Two weeks ago in Romney Gaining Support from Moderates and Liberals I noted the increased support Mitt Romney was seeing from both Liberals and Moderates. In the last two weeks he’s lost a few Liberals, made more gains with Conservatives and has grabbed a considerable number of Moderates.

The Liberal swing has been 3.1% in Obama’s favor as he has reclaimed some of his base, while Romney has seen a 4.6% swing with Conservatives as Obama has lost 2.4% of them while Romney has gained 2.2%.

But the major shift has been with self-described Moderates where Obama has lost 5.8% while Romney has gained 4.2% for a 10 point swing.

All of these numbers are within the eight swing states and while Obama still has a lead with Moderates this recent shift in support could be critical in those states that will decide the outcome of the election.

Looking at the most recent six polls in each swing state (all within the last two weeks) the optics are clear that Romney is surging with Moderate voters at a critical time.

If Romney can maintain this trend while holding, as it seems clear he will, the Conservatives we may be looking at the most important shift in support leading up to Election Day.

Further evidence that Moderates may be coming disenchanted with Obama is Romney’s current lead with Independent voters nationally and a comparative view of how he’s doing with Moderates now versus 2008 with Obama against John McCain.

Using the averages from several exit polls in 2008 compared to today’s numbers from the polls mentioned above, Governor Romney is running 7.5% ahead of the Obama/McCain split four years ago.

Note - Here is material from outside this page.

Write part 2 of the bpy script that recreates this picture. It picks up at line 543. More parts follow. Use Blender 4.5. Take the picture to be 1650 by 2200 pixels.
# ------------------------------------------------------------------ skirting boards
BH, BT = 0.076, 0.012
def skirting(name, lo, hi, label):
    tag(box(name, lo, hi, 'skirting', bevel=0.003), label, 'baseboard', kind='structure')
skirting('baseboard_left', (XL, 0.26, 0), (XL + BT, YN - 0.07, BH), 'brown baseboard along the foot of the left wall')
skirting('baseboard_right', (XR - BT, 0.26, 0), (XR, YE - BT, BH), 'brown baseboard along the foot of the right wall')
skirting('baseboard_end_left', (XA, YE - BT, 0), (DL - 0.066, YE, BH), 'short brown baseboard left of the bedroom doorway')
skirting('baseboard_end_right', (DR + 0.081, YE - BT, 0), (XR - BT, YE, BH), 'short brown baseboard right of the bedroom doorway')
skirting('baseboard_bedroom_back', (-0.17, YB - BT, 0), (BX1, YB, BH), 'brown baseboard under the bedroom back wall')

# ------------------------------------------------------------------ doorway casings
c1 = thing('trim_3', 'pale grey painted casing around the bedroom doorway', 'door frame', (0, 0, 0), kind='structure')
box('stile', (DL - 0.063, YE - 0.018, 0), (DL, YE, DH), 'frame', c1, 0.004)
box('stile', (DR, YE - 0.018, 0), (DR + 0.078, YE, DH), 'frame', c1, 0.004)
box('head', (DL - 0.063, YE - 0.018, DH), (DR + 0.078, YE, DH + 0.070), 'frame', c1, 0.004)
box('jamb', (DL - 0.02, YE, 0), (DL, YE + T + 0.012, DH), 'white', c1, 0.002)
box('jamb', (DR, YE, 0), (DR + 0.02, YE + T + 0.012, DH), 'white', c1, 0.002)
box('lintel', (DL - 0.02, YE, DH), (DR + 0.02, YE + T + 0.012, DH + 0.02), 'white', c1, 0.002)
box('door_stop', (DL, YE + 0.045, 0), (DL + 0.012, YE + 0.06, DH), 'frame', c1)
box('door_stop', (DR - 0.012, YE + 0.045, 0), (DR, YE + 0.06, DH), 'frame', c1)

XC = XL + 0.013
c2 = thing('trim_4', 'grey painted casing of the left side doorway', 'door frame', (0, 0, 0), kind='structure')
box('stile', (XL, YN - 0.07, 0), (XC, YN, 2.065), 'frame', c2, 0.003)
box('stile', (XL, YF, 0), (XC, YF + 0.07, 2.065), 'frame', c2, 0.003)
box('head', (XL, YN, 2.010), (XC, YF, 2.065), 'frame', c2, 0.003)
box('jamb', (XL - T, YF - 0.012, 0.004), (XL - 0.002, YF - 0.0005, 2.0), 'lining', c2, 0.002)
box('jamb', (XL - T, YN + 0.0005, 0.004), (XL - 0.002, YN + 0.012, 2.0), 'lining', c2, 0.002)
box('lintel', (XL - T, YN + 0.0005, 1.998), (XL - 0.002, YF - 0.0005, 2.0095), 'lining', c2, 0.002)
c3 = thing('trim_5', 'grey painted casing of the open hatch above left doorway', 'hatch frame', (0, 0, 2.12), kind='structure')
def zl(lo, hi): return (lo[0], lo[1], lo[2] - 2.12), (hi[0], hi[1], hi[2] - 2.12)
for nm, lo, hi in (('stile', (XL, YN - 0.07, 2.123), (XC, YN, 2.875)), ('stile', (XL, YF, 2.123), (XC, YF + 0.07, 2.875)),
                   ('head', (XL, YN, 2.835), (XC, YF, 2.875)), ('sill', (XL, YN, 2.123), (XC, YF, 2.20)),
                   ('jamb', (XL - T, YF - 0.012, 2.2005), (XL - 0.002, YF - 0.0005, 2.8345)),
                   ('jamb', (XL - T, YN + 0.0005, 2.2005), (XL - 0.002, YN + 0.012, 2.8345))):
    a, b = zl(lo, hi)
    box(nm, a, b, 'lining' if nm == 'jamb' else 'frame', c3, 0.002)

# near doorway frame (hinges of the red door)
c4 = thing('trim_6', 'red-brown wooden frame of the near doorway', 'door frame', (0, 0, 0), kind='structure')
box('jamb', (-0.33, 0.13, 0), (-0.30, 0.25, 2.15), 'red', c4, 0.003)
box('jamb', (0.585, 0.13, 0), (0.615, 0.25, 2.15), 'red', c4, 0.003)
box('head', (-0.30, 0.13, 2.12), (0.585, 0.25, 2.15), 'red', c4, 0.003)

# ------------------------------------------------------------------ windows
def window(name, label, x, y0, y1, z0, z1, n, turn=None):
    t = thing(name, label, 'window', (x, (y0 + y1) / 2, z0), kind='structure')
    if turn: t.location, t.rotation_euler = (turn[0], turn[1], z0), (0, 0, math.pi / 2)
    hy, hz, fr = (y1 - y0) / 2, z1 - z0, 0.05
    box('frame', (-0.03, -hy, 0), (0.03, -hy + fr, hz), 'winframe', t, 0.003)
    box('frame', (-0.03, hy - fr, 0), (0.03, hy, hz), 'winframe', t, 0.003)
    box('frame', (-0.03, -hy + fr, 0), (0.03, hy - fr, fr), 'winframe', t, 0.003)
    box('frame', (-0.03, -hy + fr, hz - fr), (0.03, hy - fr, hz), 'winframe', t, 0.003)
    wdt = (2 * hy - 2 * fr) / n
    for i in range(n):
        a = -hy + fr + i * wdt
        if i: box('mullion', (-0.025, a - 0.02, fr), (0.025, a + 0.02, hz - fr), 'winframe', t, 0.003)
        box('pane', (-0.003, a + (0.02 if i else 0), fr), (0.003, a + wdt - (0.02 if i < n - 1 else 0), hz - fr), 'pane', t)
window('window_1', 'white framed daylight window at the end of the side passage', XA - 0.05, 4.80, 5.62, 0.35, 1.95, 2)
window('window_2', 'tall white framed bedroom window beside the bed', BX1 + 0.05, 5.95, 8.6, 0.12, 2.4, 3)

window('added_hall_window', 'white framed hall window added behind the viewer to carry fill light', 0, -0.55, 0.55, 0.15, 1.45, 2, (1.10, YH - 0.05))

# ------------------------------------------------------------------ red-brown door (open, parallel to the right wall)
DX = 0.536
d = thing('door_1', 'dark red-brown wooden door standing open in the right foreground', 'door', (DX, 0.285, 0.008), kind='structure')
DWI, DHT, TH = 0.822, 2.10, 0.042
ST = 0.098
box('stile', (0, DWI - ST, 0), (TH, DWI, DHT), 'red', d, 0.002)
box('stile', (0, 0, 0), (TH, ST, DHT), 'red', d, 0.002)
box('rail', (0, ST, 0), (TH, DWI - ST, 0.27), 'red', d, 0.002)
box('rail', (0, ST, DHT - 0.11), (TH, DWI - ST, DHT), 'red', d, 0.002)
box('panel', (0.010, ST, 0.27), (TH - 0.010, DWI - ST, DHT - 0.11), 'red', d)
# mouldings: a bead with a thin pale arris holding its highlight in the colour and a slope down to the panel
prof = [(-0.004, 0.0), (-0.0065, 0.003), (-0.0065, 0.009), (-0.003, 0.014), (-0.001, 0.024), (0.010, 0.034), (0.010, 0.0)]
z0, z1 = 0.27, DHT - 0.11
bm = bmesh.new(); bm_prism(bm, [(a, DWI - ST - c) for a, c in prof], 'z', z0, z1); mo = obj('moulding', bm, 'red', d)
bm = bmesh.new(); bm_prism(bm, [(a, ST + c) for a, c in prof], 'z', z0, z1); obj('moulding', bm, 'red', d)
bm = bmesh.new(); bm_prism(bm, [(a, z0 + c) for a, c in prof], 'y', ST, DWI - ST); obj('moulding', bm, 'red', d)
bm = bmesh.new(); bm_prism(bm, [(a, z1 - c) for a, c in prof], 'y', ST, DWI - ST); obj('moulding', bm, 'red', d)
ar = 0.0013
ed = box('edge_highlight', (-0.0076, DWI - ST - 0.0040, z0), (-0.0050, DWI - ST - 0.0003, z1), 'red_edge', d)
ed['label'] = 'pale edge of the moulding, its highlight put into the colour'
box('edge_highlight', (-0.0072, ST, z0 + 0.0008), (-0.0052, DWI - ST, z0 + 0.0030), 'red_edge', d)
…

It’s also notable that the Conservative spread is almost 19% with a small 1% gain with Liberals when compared to McCain.

In Romney Regaining Support of Conservatives I noted the resurgence of Conservatives moving back to Romney with a two-week gain of 8.8% and two weeks ago Romney saw a bounce of 7.2% from Liberals.

In the last two weeks, Romney has given back some Liberals but added to his Conservative support and realized a considerable bump from Moderates. If these trends continue for another 9 days, or just remain stable, it could be the deciding difference in the critical states that will determine our next President.